「ラジログって知ってる?」

最初は奥さんからの質問だった。

そのころ、フォトログというものをやっていた。写真のブログだ。ブログになんとなくバリエーションが出てきた頃である。携帯電話からブログを更新するのをモブログと呼んだりもしていた。iTunesで聴いている曲を公開する音ログなんていうサービスもあった。

ラジログという単語は聞いたことはなかったが、すぐに「ラジオ+ブログ」だろうと想像ができた。知り合いのブログでラジログというのを見かけたようで、4〜5年使ってる自宅のMac環境でもできるだろうかという相談だった。

ちょうど、いつも見ていた「Going My Way」のkengoさんが、ブログでPodcastingを始めてみたという話題を見かけたところだった。見たというか、聞いたわけだ。kengoさんは「COULD」というブログを書いていたヤスヒサさんが、「Inflame Casting」というpodcastを始めたのをみて、やってみたということだった。

このお二人が2005年1月にPodcastを始めている。奥さんからの質問が、この1月だったのだ。なので、ラジログとはPodcastのことだな、すぐにそう思ったのだった。

ポッドキャストの仕組み

ただ、ラジログは、単純に音声をブログに貼り付けて配信するもののようで、Podcastはというと、リスナー側が効率よく音声配信を聴くまでの仕組みまでを言っているようだった。

ネット上にあちこち存在する音声配信のブログに、いちいち訪問せずに更新情報をチェックして、更新されてたら自動でiTunesにダウンロードして、音楽プレイヤーの iPod に転送までしてしまおう、という仕組みがPodcastのようだった。つまり、音声配信のための仕組みというよりは、聴く側のための仕組みなのだ。

Podcastというのは、iPodとBroadcast(放送)を組み合わせた造語。ラジオの機能もなければインターネットに接続する機能もなかった、ただの音楽プレイヤーであるiPodで、ラジオのような仕組みを実現したものがPodcastだった。配信者が決まったルールで配信することで可能にしていた。

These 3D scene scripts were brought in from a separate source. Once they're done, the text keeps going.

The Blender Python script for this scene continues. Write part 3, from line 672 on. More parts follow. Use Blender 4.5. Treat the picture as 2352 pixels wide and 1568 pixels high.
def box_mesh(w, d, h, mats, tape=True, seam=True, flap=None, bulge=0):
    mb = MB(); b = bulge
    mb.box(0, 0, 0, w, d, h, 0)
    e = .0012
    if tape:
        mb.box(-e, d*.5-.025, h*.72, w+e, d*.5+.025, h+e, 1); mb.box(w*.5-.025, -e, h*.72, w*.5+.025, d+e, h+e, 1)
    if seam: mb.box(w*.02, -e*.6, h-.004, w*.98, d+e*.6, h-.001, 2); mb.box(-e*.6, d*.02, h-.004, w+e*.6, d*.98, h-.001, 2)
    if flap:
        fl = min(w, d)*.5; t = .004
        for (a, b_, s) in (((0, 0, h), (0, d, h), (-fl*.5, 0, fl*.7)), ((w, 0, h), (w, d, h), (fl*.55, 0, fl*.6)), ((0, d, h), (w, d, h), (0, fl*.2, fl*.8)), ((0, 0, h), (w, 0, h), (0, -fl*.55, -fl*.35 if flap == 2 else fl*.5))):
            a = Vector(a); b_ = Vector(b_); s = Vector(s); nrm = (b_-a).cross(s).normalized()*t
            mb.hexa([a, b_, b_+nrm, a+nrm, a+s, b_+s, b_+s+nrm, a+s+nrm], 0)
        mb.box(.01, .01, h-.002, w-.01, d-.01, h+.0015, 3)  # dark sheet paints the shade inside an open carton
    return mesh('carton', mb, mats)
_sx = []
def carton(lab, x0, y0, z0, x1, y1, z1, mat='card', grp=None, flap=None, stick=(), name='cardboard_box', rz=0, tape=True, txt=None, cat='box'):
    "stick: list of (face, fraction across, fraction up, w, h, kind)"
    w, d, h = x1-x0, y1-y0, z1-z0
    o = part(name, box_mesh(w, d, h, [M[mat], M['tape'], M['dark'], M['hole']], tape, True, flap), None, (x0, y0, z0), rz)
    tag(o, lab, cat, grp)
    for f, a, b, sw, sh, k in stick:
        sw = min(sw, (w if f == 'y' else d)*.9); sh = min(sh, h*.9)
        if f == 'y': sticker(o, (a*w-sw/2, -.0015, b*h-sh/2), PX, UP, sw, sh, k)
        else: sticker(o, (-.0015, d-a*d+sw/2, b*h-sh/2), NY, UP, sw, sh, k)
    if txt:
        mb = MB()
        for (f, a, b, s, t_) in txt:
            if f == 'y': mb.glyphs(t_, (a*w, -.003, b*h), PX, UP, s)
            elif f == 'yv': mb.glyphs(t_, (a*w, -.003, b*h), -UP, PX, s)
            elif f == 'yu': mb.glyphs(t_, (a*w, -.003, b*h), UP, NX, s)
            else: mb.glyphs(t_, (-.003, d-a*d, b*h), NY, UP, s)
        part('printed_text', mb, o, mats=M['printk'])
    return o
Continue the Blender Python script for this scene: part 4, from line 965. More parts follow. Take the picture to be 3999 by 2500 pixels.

当時は、充電をするためにパソコンにiPodを繋ぐと、あらかじめ「アグリゲーター」と呼ばれるPodcast用のソフトで、更新されている音声ファイルをダウンロードし、iTunesを経由して自動的にiPodに転送されるようになっていて、あたかもiPodに向けての放送が実現したかのような仕組みだったのだ。

今でこそ、パソコンのiTunesやiPhone、iPadのポッドキャストアプリだけで実現している機能だが、当時は複数のアプリなどで擬似的に実現していた。そして、この頃のPodcastはApple社は関係なく、いちiPodユーザーが勝手にアグリゲーターと呼ばれるソフトを作って始めたもの。iPodで友人の音声配信を自動収集したい。そんな中からできた仕組みなのだ。

奥さんからの「ラジログができるかどうか」という質問よりも、この草の根で出てきた新しい機能の方に魅了され、勝手にPodcastを自宅のMacでできるものかどうかを調べだしたのだった。

ちなみに、「Going My Way」はすでにサイトが公開されていないようだった。「Inflame Casting」も公開はされていないが、ヤスヒサさんは現在は「Automagic Podcast」という番組を配信している。

残念ながらkengoさんにはお会いしたことないが、ヤスヒサさんには数回お会いしたことがあり、2014年1月に私の主催したイベントでスピーカーとしてお招きすることができた。この頃から聴いてた声と喋り方を直接聞くと、なんとも不思議な安心感と感動がある。ほんと数回しか会ったことがないのに懐かしいのだ。面白いものだ。